If something isn’t identifiable from photos, why should anybody accept an image matching algorithim try and identify that thing using photos? I don’t understand how that makes sense. If it is indeed not identifiable by photo, say you need a chemical test, or smell. Letting an algorithm ID by photo seems like a recipe for misidentifications.
While large parts of fungi may be unfixable due to the scale of this issue. There are still other groups accumulating misidentifications that aren’t too late to get a handle on.
I have a feeling that currently the issue of overconfident CV suggestions has gained momentum in the forum community, as recently a wave of threads have been created circling around this topic.
Back in 2020, I made a feature request to tackle this problem, via implementing disagreements on CV suggestions in the learning algorithm:
I still feel this would be an elegant solution, as no curatorial steps would be needed to manually block certain taxa from the CV pool. It would just push the overconfident ID further down the list of suggestions and forcing the algorithm to suggest a higher level.
Another aspect why I am not in favor of forcing to stop the CV to suggest certain taxa is that in the future it might reach a level of acceptable quality again.
In that feature request, I imaginge that the algorithm, by constantly re-evaluating, and the addition of more species/photos to improve the training set, eventually the CV suggestions might reach a quality again, that it can distinguish similar species, and it automatically gets more ‘confident’ again
And lastly, it would immensely increase the value of those hard working identifiers, which currently might feel like a sisyphean task to provide disagreements to the ever increasing pool of mis-IDed observations
Yeah that’s a good feature request (you got my vote). Another one I’ve been thinking about suggesting is tying CV confidence scores to the proportion of observations that are RG. That way, relatively easy species would still get high-confidence species-level suggestions, but if only, say, 10% of observations of a given species in an area are RG, then the CV would assign a lower confidence score, and hopefully suggest a broader taxon.
Then again, I don’t really know the inner workings of the CV algorithm, so maybe this already happens? But it would also be a solution that wouldn’t require users/curators to manually decide which species shouldn’t be suggested at species level. Plus, focusing efforts on correcting erroneous or overconfident RG observations feels like a less insurmountable task than trying to ensure that certain taxa don’t meet the threshold for making it into the CV at all.
Except that the chance of the data being correct is probably low on average, particularly if it has to go to species. And what do you do if there are multiple possible host species (ie, it’s on the ground in the middle of a forest with several tree species present)? I can see the importance, I just don’t think that forcing people to provide/make up data they probably mostly don’t have is the answer. (Yes, I admit it - I’m terrible at noticing what tree species are around in my fungi observations.
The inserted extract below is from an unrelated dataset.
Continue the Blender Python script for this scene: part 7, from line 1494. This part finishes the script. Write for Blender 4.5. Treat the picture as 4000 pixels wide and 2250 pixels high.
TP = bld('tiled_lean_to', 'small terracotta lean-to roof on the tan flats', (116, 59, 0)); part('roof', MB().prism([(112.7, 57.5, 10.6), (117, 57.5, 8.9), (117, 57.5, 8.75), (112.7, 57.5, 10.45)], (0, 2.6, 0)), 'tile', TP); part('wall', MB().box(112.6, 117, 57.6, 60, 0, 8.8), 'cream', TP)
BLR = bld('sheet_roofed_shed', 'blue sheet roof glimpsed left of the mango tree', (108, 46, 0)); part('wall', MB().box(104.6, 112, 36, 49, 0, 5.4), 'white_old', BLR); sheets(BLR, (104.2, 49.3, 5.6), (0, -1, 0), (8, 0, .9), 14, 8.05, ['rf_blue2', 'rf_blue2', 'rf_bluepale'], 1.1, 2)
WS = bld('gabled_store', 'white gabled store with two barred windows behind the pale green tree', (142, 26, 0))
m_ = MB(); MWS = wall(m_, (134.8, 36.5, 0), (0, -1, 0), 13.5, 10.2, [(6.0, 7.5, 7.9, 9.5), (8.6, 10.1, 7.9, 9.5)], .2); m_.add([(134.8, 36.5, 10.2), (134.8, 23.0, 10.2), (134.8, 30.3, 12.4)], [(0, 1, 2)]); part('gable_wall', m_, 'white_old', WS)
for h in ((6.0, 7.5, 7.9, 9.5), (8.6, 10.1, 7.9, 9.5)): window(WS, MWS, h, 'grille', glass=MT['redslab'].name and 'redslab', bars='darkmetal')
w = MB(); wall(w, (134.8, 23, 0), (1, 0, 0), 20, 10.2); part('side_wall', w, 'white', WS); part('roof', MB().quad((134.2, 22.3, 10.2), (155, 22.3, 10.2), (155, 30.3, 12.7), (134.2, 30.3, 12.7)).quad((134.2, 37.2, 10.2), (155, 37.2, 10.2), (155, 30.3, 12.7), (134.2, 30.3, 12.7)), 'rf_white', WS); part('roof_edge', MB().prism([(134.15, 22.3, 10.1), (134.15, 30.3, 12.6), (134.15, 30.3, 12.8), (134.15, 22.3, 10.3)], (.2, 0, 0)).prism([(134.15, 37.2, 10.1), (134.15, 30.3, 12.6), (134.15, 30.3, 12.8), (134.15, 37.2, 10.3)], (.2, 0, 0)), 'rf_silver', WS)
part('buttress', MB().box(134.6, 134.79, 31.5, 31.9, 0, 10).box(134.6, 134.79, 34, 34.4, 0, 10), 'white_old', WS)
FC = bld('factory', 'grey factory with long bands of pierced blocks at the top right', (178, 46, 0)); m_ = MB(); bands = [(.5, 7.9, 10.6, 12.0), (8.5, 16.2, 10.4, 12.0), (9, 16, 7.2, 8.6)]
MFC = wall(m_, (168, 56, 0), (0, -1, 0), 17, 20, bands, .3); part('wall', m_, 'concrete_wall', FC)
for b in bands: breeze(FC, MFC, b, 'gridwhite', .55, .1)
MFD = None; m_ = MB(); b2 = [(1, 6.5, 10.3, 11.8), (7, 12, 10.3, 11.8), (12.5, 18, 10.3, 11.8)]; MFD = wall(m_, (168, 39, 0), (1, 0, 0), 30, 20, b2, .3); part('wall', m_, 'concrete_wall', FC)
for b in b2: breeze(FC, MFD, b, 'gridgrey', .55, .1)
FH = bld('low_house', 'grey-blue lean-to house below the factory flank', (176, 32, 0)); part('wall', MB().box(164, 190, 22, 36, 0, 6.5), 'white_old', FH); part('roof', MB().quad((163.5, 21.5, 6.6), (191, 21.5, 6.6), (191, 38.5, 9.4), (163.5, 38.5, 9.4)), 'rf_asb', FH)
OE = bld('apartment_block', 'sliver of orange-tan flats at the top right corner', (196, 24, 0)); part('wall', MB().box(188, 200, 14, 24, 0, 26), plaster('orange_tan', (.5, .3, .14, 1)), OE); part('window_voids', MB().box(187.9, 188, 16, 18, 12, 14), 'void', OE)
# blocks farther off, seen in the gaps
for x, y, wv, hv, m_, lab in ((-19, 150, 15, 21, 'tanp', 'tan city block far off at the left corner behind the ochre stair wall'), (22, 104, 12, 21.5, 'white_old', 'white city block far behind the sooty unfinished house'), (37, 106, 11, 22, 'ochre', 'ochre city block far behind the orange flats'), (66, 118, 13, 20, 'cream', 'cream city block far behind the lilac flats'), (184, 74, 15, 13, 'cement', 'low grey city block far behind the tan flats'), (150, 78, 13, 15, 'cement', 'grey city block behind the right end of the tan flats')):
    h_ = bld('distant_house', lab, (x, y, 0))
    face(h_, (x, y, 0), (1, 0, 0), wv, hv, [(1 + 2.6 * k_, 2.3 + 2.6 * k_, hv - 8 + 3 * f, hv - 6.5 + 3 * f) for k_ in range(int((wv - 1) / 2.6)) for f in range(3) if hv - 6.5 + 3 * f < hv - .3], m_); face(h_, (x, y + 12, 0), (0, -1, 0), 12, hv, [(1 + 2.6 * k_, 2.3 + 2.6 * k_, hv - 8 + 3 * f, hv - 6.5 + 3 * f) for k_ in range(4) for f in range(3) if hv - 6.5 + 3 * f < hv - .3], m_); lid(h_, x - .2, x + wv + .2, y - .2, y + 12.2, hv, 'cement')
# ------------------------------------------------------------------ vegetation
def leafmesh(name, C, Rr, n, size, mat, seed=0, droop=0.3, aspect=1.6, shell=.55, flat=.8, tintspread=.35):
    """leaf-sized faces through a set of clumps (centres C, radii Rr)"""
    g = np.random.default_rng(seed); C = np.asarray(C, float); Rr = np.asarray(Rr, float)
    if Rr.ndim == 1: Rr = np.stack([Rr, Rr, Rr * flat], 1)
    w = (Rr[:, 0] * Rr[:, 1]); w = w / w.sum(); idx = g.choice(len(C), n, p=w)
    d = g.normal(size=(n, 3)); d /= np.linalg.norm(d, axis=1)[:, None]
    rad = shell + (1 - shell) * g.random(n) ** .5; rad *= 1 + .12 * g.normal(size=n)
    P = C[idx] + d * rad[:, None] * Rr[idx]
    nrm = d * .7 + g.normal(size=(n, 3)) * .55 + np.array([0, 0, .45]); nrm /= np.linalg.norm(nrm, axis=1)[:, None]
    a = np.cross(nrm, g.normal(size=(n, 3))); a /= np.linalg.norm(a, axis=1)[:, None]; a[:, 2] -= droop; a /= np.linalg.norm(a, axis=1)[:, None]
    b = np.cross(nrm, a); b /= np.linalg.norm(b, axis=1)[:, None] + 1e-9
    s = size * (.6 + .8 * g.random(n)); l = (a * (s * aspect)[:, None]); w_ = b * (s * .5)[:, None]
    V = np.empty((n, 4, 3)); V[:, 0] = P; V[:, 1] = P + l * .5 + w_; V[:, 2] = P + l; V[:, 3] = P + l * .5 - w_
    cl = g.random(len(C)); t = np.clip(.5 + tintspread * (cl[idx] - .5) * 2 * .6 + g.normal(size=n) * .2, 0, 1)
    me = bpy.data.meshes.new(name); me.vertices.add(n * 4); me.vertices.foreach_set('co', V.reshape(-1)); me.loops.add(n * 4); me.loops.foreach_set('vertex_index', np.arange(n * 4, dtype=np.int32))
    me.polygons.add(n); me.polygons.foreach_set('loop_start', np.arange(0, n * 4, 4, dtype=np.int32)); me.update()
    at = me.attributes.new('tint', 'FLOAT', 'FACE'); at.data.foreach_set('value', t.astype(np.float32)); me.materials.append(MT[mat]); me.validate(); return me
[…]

Even if I remembered, the answer is generally likely to be ‘Eucalyptus - but no idea of the species’.)
Having estimated confidence levels attached to individual IDs, as well as the consensus IDs, might help?
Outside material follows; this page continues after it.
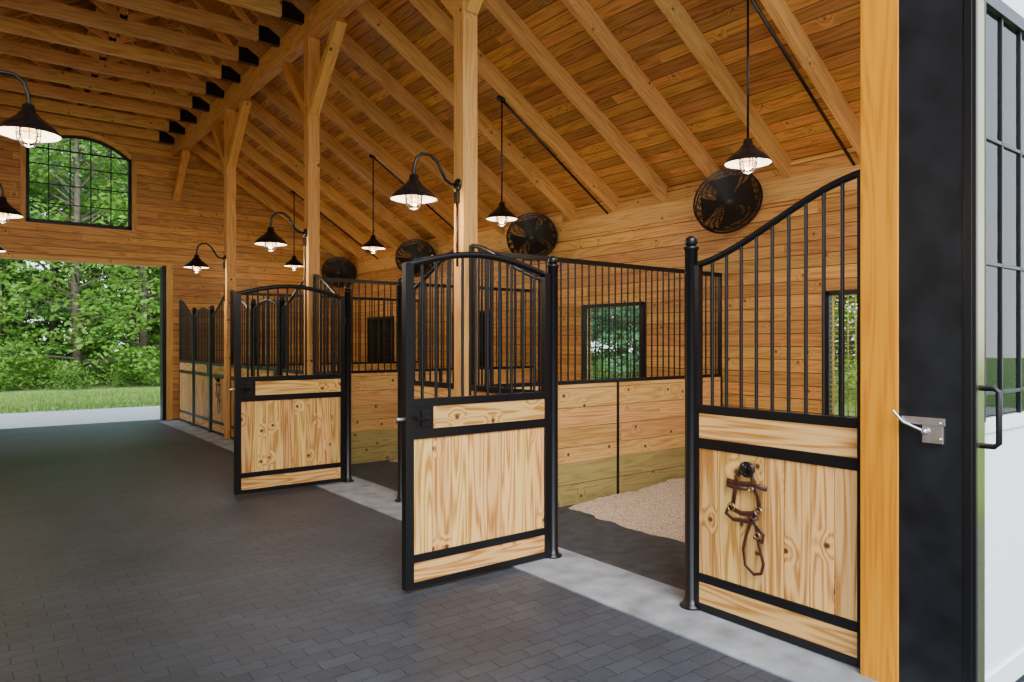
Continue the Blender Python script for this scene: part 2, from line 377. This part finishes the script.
# ------------------------------------------------------------------ roof
def slope_pt(x,side): return x if side>0 else 2*XC-x
RY0,RY1=1.2,YF+0.5
for side,name in ((1,'ceiling_deck_right'),(-1,'ceiling_deck_left')):
    mb=MB(name)
    xa,xb=XO+0.5,XC
    za,zb=EAVE+SL*(XO-xa)+0.2,EAVE+SL*(XO-XC)+0.2
    ln=math.hypot(xa-xb,za-zb)
    b0=len(mb.v)
    for (x,z) in ((xa,za),(xb,zb)):
        for y in (RY0,RY1):
            for t in (0,0.04,0.09): mb.v.append(Vector((slope_pt(x,side),y,z+t)))
    I=lambda x,y,t:b0+(x*2+y)*3+t
    mb.face([I(0,0,0),I(0,1,0),I(1,1,0),I(1,0,0)],M_DECK,[(RY0,0),(RY1,0),(RY1,ln),(RY0,ln)])
    mb.face([I(0,0,2),I(1,0,2),I(1,1,2),I(0,1,2)],M_METAL_ROOF)
    for (A,B) in (((0,0),(0,1)),((0,1),(1,1)),((1,1),(1,0)),((1,0),(0,0))):
        mb.face([I(*A,0),I(*B,0),I(*B,2),I(*A,2)],M_METAL_ROOF)
    mb.obj()
RS=PITCH/4
ry=[T0+0.02+RS*i for i in range(17)]
mb=MB('trim_roof_rafters')
for y in ry:
    if y>YF-0.05: continue
    for side in (1,-1):
        p=(slope_pt(XO+0.35,side),y,EAVE+SL*(-0.35)+0.1); q=(slope_pt(XC,side),y,EAVE+SL*(XO-XC)+0.1)
        mb.beam(p,q,0.07,0.2,M_BEAM)
mb.box((XC-0.03,RY0,zroof(XC)-0.1),(XC+0.03,YF,zroof(XC)+0.2),M_BEAM)
mb.obj(bevel=0)
mb=MB('ceiling_truss_ties')
for y in ry:
    if y>YF-0.05: continue
    yy=y+0.075
    mb.box((XL+0.09,yy-0.035,5.58),(XR-0.09,yy+0.035,5.76),M_BEAM)
    zc=zroof(XC)
    mb.beam((XC,yy,5.7),(XC,yy,zc+0.1),0.05,0.09,M_BEAM,up=(1,0,0))
    for s in (1,-1):
        mb.beam((XC,yy,5.75),(XC+s*0.9,yy,zroof(XC+0.9)+0.05),0.05,0.09,M_BEAM)
        mb.beam((XC+s*0.9,yy,zroof(XC+0.9)+0.05),(XC+s*1.35,yy,5.72),0.05,0.09,M_BEAM)
        xe=XC+s*(XR-XC-0.077)
        mb.box((xe-s*0.28,yy-0.043,5.565),(xe,yy+0.043,5.77),M_BLACK)
mb.obj()
for X,nm in ((XR,'trim_purlin_beam_right'),(XL,'trim_purlin_beam_left')):
    mb=MB(nm); mb.box((X-0.075,RY0,5.36),(X+0.075,YF,5.66),M_BEAM)
    mb.beam((X,YF-0.02,4.50),(X,YF-0.88,5.34),0.11,0.13,M_POST,up=(1,0,0))
    mb.obj(bevel=0.006)
def timber(X,y):
    mb=MB('timber_post'); mb.box((-0.075,-0.075,0),(0.075,0.075,5.36),M_POST)
    for s in (1,-1):
        mb.beam((0,s*0.05,4.45),(0,s*0.86,5.30),0.11,0.13,M_POST,up=(1,0,0))
    mb.obj((X,y,0),bevel=0.006)
for k in range(1,4):
    timber(XR,TY[k]); timber(XL,TY[k])
# ------------------------------------------------------------------ stall fronts
Z=dict(b0=0.02,b1=0.06,s0=0.185,s1=0.235,m0=0.97,m1=1.03,t0=1.175,t1=1.225)
def lower(mb,x0,x1,strip0=0.0,th=0.04,strip1=0.0):
    B=M_BLACK; h=th/2
    for a,b in ((Z['b0'],Z['b1']),(Z['s0'],Z['s1']),(Z['m0'],Z['m1']),(Z['t0'],Z['t1'])): mb.box((x0,-h,a),(x1,h,b),B)
    t=0.026/2
    mb.box((x0,-t-0.003,Z['b1']),(x1,t+0.003,Z['s0']),M_BOARD,uax=0); mb.box((x0,-t-0.003,Z['m1']),(x1-strip1,t+0.003,Z['t0']),M_BOARD,uax=0)
    n=max(2,round((x1-x0)/0.135))
    ws=[random.uniform(0.8,1.2) for _ in range(n)]; sm=sum(ws); x=x0
    mb.box((x0,-0.004,Z['s1']),(x1,0.004,Z['m0']),M_DARK)
    for i in range(n):
        ww=(x1-x0)*ws[i]/sm
        mb.box((x+0.0018,-t,Z['s1']),(x+ww-0.0018,t,Z['m0']),M_BOARD,uax=2); x+=ww
def grille(mb,x0,x1,top,z0=1.225,sp=0.098,r=0.0095,rail=0.019):
    n=max(2,round((x1-x0)/sp))
    for i in range(1,n):
        x=x0+(x1-x0)*i/n; mb.tube([(x,0,z0),(x,0,top(x))],r,M_BLACK,seg=8,cap=False)
    N=24; pts=[(x0+(x1-x0)*i/N,0,top(x0+(x1-x0)*i/N)) for i in range(N+1)]
    mb.tube(pts,rail,M_BLACK,seg=8)
def swoop(lo,hi,x0,x1):
    def f(x):
        t=(x-x0)/(x1-x0); return lo+(hi-lo)*(0.35*t+0.65*t*t*(3-2*t))
    return f
def post_geo(mb,x,h=2.2,r=0.038):
    mb.lathe([(r+0.03,0),(r+0.03,0.012),(r+0.008,0.02),(r+0.004,0.05),(r,0.055),(r,h-0.07),(r+0.008,h-0.065),(r+0.008,h-0.05),(0.02,h-0.045)],(x,0,0),M_BLACK,20)
    mb.ball((x,0,h-0.02),0.038,M_BLACK)
def front_panel(name,w,rise_at_end,loc,rz):
    mb=MB(name)
    lower(mb,0.025,w-0.025)
    lo,hi=2.05,2.42
    top=swoop(lo,hi,0,w) if rise_at_end else swoop(lo,hi,w,0)
    for xa,xb,x in ((0,0.035,0),(w-0.035,w,w)): mb.box((xa,-0.02,0.02),(xb,0.02,top(x)),M_BLACK)
    grille(mb,0.02,w-0.02,top)
    return mb.obj(loc,rz,bevel=0.003)
def door_mesh(w):
    mb=MB('stall_door')
    mb.box((0,-0.026,0.02),(0.05,0.026,2.09),M_BLACK); mb.box((w-0.06,-0.026,0.02),(w,0.026,2.09),M_BLACK)
    lower(mb,0.05,w-0.06,th=0.046,strip1=0.13)
    mb.box((w-0.205,-0.023,Z['m1']),(w-0.185,0.023,Z['t0']),M_BLACK)
    mb.box((w-0.185,-0.02,1.03),(w-0.06,0.02,1.175),M_BLACK)
    mb.box((w-0.17,0.02,1.05),(w-0.11,0.034,1.155),M_DARK)
    mb.tube([(w-0.15,0.03,1.10),(w-0.15,0.06,1.10),(w-0.06,0.065,1.10),(w-0.06,0.065,1.13)],0.009,M_BLACK)
    mb.tube([(w+0.0,0.0,1.10),(w+0.05,0.0,1.10)],0.011,M_STEEL)
    top=lambda x: 2.07+0.11*math.sin(PI*max(0,min(1,x/w)))
    grille(mb,0.03,w-0.03,top,sp=0.1,r=0.0105,rail=0.023)
    for z in (0.35,1.0,1.8): mb.lathe([(0.016,-0.05),(0.016,0.05)],(-0.015,0.0,z),M_BLACK,10)
    return mb
LP=[T0+1.02,TY[1]+1.14,TY[2]+1.05,TY[3]+1.05]; HP=[3.97,7.50,TY[2]+2.25,TY[3]+2.25]
def stall_line(X,side):
    rz=PI/2
    for k in range(4):
        a=TY[k]+(0.075 if k>0 else -0.02); b=TY[k+1]-0.075
        lp,hp=LP[k],HP[k]
        front_panel('stall_front_panel',lp-0.035-a,False,(X,a,0),rz)
        front_panel('stall_front_panel',b-hp-0.035,True,(X,hp+0.035,0),rz)
        for yy in (lp,hp):
            mb=MB('stall_post'); post_geo(mb,0); mb.obj((X,yy,0.012))
        w=hp-lp-0.11
        if side>0 and k<2:
            door_mesh(1.20).obj((X-0.045,hp-0.0,0.005),PI,bevel=0.003)
        else:
            door_mesh(w).obj((X,hp-0.055,0.005),-PI/2,bevel=0.003)
stall_line(XR,1); stall_line(XL,-1)
def partition(x0,w,y):
    mb=MB('stall_partition')
    mb.box((0,-0.02,0.01),(w,0.02,0.42),M_KICK,uax=0,off=False); mb.box((0,-0.02,0.42),(w,0.02,1.18),M_PART,uax=0,off=False)
    mb.box((0,-0.024,1.18),(w,0.024,1.215),M_BLACK)
    for x in (0,w*0.5,w-0.03): mb.box((x,-0.028,0.01),(x+0.03,0.028,1.2),M_BLACK)
    for x in (0,w-0.03): mb.box((x,-0.02,1.2),(x+0.03,0.02,2.38),M_BLACK)
    n=round(w/0.093)
    for i in range(1,n): mb.tube([(w*i/n,0,1.2),(w*i/n,0,2.37)],0.009,M_BLACK,seg=8,cap=False)
    mb.box((0,-0.018,2.355),(w,0.018,2.40),M_BLACK)
    mb.obj((x0,y,0))
for k in range(1,4):
    partition(XR+0.08,XO-XR-0.12,TY[k]); partition(XOL+0.04,XO-XR-0.12,TY[k])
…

The current hard-edged, discrete consensus ID implementation results in situations like “100% it’s species A” vs. “100% it’s species B”
This is operationally convenient, but demonstrably suboptimal, and prone to propagating errors as described by others in this thread.
For many challenging and under-evidenced observations, and particularly in fungi, the reality is probably more like “70% chance it’s genus C, 30% chance it’s species A, 10% chance it’s species B”
Suppose individual and consensus IDs had a confidence assigned to them. These could begin at a modest starting value (0.2?), then increase with additional IDs, according to the strength of evidence that each additional ID is correct. CV training could then experiment with omitting (or down-weighting) low-confidence consensus IDs.
The evidence score–or Bayes-like prior–that each submitted ID contributes to the confidence in the consensus ID could be higher for experienced or professional identifiers with demonstrably low (within-taxon?) error rates–something that was apparently very controversial? last time I mentioned it.
I’m not an expert at the intricacies of computer vision but to me it seemed that adding back plant hybrids would be a fairly straightforward change. The fixes for inaccurate fungi observations would likely be much more complex, and take even more time unfortunately.
My two cents: although I certainly understand the instinct to be cautious with CV changes, I wonder if the staff are actually being too cautious. Keeping with the status quo is a choice in and of itself, so the risks of rolling out a worse CV should be weighed against the existing problems caused by the current CV.